Innovation dans les transports : quelle place pour les usagers ?
La Fédération nationale des associations d'usagers des transports (Fnaut) défend les innovations améliorant la qualité de service, la protection de l’environnement et optimisant l’existant. Elle a exprimé le 14 juin son mécontentement face à la recrudescence d'innovations technologiques qui ne répondent pas aux besoins, aux difficultés des voyageurs et tendent à détourner l'attention face aux priorités.
Hyperloop, navettes aériennes desservant des aéroports, train suspendu… les annonces d’innovations dans les transports se multiplient. Sans forcément de corrélation avec les besoins des voyageurs. Le problème, pointe Jean Sivardière, vice-président de la Fédération nationale des associations d'usagers des transports (Fnaut), c'est que "les élus se laissent fasciner et souvent berner par ces innovations radicales, faites pour le plaisir d'innover, gadgets en quelque sorte mais qui servent surtout à détourner l'attention des problèmes de fond et à ringardiser, à retarder la mise en œuvre de techniques fiables et plus traditionnelles".
Innovation mal lunée
L'association bataille régulièrement pour le développement de sites propres pour les transports collectifs de surface (tramway, bus à haut niveau de service ou BHNS). Mais là aussi, gare à l'innovation qu'elle désigne comme étant "mal utilisée", ou en remplacement d'une autre. Le BHNS par exemple, est selon elle une technique "très utile dès lors qu’on ne cherche pas à le mettre à la place du tramway car il est adapté aux axes de trafic potentiel modéré". La mise en site propre de couloirs de bus fait aussi avancer les choses mais l'action des collectivités dans ce domaine est "bien trop lente". "Tramway moderne et à plancher bas, aménagements piétons et cyclables, autoroute ferroviaire, alimentation du tramway par le sol, métro automatique, etc, les innovations que nous soutenons sont celles qui consistent à optimiser l’existant", résume Jean Sivardière.

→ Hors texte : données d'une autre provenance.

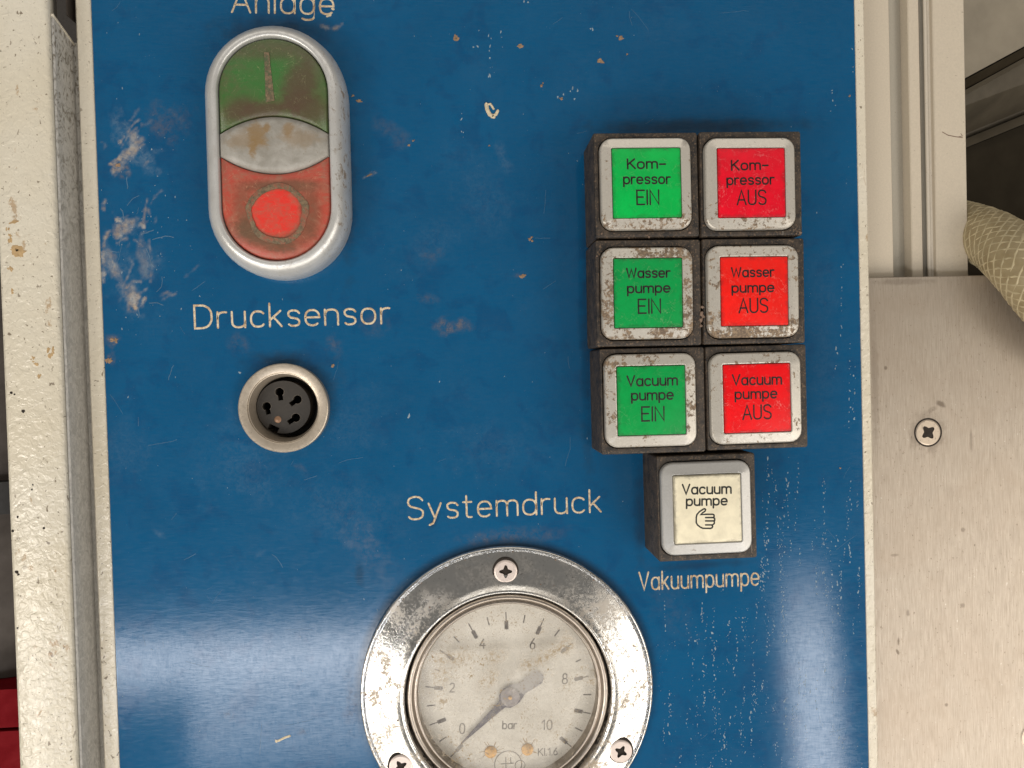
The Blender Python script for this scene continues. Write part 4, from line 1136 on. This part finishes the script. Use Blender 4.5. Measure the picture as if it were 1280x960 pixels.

Les améliorations existent
Pour les déplacements à longue distance, si la vitesse du TGV n'est pas à négliger, elle ne doit pas faire oublier que l’exigence des voyageurs porte surtout sur la fréquence des services. "Or on a l'impression qu'à la SNCF, la recherche & développement, l'innovation mise au service des voyageurs, progressent peu et moins par exemple qu'à la RATP", constate Bruno Gazeau, président de la Fnaut.
Pour les déplacements du quotidien, c'est plus la saturation en zone dense et la pénurie de transport collectif dans le périurbain qui, on le sait, posent problème. Dans ce domaine, la Fnaut attire l'attention sur l'intérêt du bus à deux niveaux (très utilisé outre-Manche), sur le trolleybus, une technique appréciée des usagers mais "abandonnée sans explication convaincante", mais aussi "sur les recherches en cours sur le tramway à bas coût, qui sont très prometteuses", et enfin sur "l'intérêt de mettre au point un TGV plus rapide pour mieux concurrencer l’avion".
Et le train à hydrogène ?
"Des élus régionaux s'entichent de cette solution, pourtant sans justification impérative. Nous n'en critiquons pas le principe, seulement la mise en œuvre prématurée", explique Jean Sivardière. Le fait qu'elle soit présentée comme une alternative à l'électrification de lignes TER et une solution à la fermeture de petites lignes n'est guère du goût de cette association. Mieux vaut, selon elle, réorienter l’innovation au service des usagers, "qu'elle parte des besoins à satisfaire, non de la technique et ne retarde pas le développement ou l’adoption de techniques à l’efficacité garantie".
Dans la lignée de ce point sur les innovations technologiques, la Fnaut en prépare un second à la rentrée sur les innovations servicielles. "L’intermodalité et la simplification de l’usage du transport collectif doivent avoir la priorité". Billettique intermodale numérique, intégration tarifaire du TER et des transports urbains, information des voyageurs en temps réel, navettes autonomes pour le rabattement des usagers sur les gares… "L’innovation doit optimiser l'ossature du système de mobilité et l'attractivité du transport public terrestre, notamment en multipliant les couloirs de circulation réservés aux bus pour qu'ils ne soient plus ralentis par la congestion routière. Une étude sur la vitesse commerciale des bus serait à mener, nous y réfléchissons", conclut Bruno Gazeau.